§ **Records provided**
◇ ◇ ◇ ◇ ◇ ◇ ◇
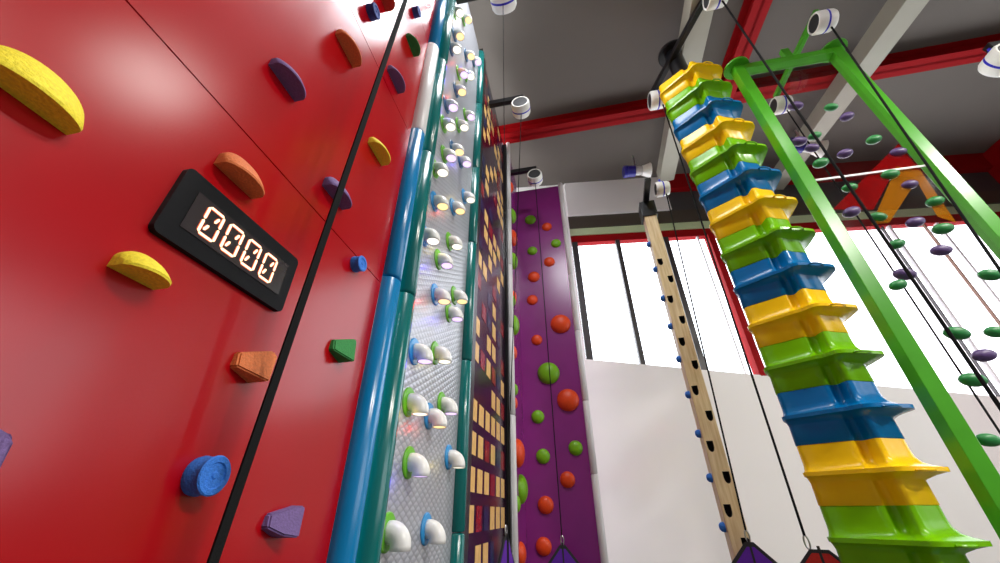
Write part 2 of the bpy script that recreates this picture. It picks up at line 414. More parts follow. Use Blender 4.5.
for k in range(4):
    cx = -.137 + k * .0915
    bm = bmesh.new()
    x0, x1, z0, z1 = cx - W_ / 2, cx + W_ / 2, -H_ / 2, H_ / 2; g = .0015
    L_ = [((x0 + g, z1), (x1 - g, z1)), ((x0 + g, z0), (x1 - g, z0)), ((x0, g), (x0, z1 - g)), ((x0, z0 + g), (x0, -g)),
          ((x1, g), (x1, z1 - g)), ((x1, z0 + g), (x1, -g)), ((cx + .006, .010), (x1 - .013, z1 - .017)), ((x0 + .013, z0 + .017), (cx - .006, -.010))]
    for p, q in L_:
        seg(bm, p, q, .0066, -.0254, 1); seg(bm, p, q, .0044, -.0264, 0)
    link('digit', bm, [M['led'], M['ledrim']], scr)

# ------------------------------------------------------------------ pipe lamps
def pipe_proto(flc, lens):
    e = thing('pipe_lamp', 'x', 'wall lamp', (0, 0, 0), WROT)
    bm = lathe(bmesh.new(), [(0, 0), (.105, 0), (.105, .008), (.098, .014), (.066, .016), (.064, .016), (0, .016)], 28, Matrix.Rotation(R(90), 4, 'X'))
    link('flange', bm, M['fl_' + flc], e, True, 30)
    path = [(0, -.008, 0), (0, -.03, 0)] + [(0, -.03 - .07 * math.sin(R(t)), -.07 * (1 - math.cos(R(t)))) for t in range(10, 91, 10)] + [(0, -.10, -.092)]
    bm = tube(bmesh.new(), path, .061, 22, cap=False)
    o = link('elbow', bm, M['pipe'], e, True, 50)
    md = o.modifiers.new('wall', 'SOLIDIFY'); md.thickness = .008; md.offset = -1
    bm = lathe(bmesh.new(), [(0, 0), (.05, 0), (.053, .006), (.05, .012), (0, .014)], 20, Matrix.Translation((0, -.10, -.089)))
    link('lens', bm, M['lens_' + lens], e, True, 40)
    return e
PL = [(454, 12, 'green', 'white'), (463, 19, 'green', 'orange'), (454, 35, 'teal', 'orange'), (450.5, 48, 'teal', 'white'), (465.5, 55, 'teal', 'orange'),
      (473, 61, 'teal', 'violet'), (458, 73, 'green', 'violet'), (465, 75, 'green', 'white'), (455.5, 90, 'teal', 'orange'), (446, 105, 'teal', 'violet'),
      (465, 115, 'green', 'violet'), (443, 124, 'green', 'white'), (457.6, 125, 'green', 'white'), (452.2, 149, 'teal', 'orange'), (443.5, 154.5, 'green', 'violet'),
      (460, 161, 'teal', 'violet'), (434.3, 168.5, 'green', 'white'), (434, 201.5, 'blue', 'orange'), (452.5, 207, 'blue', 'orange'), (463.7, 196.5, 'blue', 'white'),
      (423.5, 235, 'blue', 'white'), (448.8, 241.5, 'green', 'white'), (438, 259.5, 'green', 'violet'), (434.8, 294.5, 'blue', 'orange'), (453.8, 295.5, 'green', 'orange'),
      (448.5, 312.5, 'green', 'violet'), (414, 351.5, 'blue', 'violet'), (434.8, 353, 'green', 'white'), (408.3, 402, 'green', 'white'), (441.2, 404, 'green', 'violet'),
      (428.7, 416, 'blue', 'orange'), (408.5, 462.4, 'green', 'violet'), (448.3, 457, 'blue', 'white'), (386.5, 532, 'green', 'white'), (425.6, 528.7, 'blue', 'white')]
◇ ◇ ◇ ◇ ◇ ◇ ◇
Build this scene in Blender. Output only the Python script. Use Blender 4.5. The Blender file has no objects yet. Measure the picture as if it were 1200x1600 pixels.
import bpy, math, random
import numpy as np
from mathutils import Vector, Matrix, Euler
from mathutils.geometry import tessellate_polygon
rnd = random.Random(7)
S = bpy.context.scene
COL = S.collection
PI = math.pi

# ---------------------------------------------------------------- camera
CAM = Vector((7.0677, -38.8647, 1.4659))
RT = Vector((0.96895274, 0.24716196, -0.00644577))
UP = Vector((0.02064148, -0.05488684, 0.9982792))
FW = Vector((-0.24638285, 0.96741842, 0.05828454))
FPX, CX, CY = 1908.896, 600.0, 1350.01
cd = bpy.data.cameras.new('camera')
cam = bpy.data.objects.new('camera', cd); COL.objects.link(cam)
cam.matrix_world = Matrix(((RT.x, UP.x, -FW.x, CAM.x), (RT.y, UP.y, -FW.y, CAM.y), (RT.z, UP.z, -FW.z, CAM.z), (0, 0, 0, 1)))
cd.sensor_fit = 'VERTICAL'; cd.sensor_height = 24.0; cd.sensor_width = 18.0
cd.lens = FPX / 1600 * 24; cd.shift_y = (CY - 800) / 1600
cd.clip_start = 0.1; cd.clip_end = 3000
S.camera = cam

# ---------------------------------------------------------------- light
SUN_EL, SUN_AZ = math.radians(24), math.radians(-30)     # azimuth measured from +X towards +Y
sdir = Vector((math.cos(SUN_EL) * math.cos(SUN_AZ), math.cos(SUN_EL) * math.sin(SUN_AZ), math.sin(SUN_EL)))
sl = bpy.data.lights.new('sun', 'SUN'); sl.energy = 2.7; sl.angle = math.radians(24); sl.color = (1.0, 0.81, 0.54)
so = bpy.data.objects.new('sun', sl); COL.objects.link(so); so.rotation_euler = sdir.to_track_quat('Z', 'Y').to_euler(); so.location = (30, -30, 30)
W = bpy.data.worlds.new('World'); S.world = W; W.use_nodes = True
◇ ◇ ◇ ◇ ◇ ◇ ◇
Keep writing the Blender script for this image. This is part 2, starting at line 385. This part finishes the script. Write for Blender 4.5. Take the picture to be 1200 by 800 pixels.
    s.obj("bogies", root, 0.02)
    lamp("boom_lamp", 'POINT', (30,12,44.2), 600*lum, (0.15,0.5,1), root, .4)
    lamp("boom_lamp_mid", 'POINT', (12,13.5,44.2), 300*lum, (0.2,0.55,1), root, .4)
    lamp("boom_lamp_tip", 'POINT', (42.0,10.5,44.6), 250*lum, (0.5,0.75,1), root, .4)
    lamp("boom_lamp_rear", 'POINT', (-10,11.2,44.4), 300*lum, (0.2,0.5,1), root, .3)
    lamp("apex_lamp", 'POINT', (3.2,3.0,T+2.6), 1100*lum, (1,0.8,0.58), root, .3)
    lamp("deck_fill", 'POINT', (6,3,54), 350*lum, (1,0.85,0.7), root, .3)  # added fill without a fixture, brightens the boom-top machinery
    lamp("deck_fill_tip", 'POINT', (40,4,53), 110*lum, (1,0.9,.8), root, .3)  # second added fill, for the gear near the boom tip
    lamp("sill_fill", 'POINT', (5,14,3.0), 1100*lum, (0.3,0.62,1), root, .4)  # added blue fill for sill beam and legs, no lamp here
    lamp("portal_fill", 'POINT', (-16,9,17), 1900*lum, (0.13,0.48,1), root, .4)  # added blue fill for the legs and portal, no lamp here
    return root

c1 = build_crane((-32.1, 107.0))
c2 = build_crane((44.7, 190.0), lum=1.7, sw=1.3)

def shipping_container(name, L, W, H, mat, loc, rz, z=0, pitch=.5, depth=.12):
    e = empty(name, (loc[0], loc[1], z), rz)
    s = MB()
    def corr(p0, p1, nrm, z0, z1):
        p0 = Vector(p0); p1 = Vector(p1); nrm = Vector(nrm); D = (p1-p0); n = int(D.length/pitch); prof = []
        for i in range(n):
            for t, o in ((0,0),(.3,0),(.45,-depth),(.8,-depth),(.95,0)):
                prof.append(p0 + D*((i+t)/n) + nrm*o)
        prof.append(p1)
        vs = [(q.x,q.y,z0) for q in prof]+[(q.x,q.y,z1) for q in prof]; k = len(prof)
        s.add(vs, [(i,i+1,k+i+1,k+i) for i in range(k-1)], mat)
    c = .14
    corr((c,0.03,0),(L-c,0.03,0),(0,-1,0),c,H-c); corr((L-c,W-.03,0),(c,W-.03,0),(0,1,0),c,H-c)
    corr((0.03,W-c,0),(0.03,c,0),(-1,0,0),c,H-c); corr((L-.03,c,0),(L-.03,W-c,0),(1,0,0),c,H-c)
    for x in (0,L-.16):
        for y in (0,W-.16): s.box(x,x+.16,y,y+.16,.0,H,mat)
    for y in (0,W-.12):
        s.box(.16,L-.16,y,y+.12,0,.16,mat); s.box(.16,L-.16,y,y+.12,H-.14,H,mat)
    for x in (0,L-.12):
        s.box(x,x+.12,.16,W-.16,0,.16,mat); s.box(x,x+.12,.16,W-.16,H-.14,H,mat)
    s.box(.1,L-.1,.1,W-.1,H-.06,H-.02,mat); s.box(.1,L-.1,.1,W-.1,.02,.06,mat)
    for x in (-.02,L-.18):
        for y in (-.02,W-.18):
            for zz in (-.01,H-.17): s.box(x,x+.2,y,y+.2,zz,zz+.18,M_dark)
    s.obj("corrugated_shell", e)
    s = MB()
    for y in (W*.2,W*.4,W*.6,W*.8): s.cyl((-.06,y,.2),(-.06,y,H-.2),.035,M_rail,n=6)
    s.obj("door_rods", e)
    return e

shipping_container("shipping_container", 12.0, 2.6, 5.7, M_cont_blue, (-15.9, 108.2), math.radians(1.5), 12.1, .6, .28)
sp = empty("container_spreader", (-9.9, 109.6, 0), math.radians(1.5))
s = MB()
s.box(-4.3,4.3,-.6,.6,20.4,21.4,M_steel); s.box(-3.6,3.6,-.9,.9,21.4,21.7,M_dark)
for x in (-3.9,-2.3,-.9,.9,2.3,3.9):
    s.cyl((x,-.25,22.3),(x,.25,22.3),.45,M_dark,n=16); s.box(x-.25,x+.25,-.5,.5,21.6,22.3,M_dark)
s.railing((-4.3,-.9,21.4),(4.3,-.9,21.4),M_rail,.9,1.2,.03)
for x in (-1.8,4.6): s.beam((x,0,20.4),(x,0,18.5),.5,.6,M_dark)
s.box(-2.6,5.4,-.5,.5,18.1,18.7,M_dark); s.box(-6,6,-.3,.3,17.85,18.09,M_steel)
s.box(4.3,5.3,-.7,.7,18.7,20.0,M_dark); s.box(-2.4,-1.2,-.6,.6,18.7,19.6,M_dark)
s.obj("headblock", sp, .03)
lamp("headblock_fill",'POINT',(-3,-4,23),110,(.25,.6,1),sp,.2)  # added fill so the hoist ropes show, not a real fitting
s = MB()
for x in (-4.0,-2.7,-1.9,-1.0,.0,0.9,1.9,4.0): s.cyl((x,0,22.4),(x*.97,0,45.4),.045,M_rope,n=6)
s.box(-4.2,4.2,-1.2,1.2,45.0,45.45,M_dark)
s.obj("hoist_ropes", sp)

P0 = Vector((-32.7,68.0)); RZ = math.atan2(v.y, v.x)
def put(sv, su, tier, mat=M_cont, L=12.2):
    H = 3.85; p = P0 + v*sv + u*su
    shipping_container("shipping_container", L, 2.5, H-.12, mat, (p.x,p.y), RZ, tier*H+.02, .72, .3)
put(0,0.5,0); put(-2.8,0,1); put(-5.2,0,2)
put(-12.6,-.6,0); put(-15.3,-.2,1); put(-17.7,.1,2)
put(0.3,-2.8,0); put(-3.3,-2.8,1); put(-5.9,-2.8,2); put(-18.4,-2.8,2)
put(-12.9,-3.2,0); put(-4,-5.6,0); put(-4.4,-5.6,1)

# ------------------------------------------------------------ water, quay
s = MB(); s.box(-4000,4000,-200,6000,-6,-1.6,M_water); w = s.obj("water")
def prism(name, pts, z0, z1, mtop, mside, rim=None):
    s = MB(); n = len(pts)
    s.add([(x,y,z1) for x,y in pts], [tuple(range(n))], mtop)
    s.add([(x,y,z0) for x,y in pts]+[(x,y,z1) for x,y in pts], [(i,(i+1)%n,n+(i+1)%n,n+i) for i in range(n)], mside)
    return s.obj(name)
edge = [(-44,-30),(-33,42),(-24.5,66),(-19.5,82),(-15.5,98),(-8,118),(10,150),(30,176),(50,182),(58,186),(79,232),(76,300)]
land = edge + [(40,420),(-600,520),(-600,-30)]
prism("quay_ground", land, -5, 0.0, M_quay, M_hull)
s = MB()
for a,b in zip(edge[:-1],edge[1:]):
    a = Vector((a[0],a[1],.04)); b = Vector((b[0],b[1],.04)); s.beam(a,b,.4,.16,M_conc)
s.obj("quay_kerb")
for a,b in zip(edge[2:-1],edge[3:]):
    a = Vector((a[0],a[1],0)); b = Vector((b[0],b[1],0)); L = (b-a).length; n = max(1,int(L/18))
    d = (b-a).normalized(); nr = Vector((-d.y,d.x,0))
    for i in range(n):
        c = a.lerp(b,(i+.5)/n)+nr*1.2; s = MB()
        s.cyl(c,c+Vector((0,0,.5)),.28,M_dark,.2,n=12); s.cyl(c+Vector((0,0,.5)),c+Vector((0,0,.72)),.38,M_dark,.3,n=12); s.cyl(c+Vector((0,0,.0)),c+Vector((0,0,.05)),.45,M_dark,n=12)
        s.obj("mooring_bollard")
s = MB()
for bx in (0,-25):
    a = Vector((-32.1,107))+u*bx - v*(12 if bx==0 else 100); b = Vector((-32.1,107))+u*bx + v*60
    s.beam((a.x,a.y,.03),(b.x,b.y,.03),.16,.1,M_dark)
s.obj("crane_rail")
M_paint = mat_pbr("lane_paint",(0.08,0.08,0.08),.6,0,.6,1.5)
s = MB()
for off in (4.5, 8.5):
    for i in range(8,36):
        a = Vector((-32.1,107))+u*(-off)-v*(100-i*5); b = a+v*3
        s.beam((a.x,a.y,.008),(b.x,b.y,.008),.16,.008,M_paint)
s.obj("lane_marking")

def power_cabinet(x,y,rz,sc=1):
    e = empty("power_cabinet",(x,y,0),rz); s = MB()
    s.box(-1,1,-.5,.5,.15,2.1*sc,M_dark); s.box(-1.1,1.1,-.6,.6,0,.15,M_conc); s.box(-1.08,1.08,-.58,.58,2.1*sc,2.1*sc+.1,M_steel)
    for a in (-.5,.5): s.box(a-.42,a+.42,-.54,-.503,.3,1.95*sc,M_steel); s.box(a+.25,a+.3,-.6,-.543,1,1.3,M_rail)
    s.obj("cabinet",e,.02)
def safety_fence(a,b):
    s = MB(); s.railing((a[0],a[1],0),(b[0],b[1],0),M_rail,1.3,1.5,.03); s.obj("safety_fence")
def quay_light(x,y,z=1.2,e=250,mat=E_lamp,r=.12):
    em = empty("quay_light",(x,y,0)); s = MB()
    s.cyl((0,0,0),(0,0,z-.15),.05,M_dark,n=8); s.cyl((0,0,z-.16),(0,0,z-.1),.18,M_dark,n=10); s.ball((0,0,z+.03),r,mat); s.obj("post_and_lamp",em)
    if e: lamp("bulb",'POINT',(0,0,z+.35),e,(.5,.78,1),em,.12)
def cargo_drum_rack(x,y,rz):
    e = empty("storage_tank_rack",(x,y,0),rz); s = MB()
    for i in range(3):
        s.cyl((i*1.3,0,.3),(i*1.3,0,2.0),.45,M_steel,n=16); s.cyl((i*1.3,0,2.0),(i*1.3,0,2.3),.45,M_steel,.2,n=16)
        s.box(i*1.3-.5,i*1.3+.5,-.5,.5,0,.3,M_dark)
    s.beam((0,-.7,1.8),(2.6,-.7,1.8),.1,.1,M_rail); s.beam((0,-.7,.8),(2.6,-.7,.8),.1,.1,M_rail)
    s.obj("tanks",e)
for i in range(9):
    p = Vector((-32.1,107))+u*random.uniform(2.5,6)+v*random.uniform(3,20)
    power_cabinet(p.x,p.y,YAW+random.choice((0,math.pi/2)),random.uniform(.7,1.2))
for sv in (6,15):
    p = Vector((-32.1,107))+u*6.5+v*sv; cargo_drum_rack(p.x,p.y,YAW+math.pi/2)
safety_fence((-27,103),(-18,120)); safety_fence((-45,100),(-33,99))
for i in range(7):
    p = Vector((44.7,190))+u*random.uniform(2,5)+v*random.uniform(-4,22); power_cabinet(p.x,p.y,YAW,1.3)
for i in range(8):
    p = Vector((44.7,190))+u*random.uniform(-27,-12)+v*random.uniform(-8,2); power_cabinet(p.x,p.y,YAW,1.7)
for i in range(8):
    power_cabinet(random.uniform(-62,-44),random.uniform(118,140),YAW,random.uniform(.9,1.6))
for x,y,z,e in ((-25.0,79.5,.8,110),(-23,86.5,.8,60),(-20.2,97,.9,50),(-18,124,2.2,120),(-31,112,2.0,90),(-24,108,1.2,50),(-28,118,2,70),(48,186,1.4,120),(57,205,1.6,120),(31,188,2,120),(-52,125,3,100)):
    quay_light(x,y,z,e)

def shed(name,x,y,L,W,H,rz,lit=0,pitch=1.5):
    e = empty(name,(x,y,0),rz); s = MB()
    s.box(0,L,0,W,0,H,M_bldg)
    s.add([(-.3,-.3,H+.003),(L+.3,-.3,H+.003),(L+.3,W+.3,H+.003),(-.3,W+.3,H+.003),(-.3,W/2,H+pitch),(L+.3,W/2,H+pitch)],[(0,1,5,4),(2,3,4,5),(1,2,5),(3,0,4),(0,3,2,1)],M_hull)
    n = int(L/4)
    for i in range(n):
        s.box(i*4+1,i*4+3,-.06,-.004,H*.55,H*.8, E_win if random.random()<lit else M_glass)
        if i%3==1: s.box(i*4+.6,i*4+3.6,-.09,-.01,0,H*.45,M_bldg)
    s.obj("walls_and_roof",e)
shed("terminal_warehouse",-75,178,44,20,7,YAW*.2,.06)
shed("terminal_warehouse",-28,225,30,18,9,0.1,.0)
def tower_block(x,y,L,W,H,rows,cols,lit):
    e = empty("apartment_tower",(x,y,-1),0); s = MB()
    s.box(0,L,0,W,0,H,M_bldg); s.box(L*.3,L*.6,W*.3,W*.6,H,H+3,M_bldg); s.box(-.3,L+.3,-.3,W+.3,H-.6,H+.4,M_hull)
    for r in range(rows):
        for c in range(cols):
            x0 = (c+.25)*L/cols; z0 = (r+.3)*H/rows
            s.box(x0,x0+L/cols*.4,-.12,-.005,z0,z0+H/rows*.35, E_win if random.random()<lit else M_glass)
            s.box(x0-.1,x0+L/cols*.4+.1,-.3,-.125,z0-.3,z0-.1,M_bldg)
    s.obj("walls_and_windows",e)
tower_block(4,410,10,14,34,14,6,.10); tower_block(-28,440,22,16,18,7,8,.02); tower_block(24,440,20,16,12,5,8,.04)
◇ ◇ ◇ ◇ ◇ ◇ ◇
§ **Your objective**
Write out exactly the lines from the one with "Write part 2" through the one with "link('digit', bm, [M['led'], M['ledrim']], scr)", including both, and no others.

§ **Written solution**
Write part 2 of the bpy script that recreates this picture. It picks up at line 414. More parts follow. Use Blender 4.5.
for k in range(4):
    cx = -.137 + k * .0915
    bm = bmesh.new()
    x0, x1, z0, z1 = cx - W_ / 2, cx + W_ / 2, -H_ / 2, H_ / 2; g = .0015
    L_ = [((x0 + g, z1), (x1 - g, z1)), ((x0 + g, z0), (x1 - g, z0)), ((x0, g), (x0, z1 - g)), ((x0, z0 + g), (x0, -g)),
          ((x1, g), (x1, z1 - g)), ((x1, z0 + g), (x1, -g)), ((cx + .006, .010), (x1 - .013, z1 - .017)), ((x0 + .013, z0 + .017), (cx - .006, -.010))]
    for p, q in L_:
        seg(bm, p, q, .0066, -.0254, 1); seg(bm, p, q, .0044, -.0264, 0)
    link('digit', bm, [M['led'], M['ledrim']], scr)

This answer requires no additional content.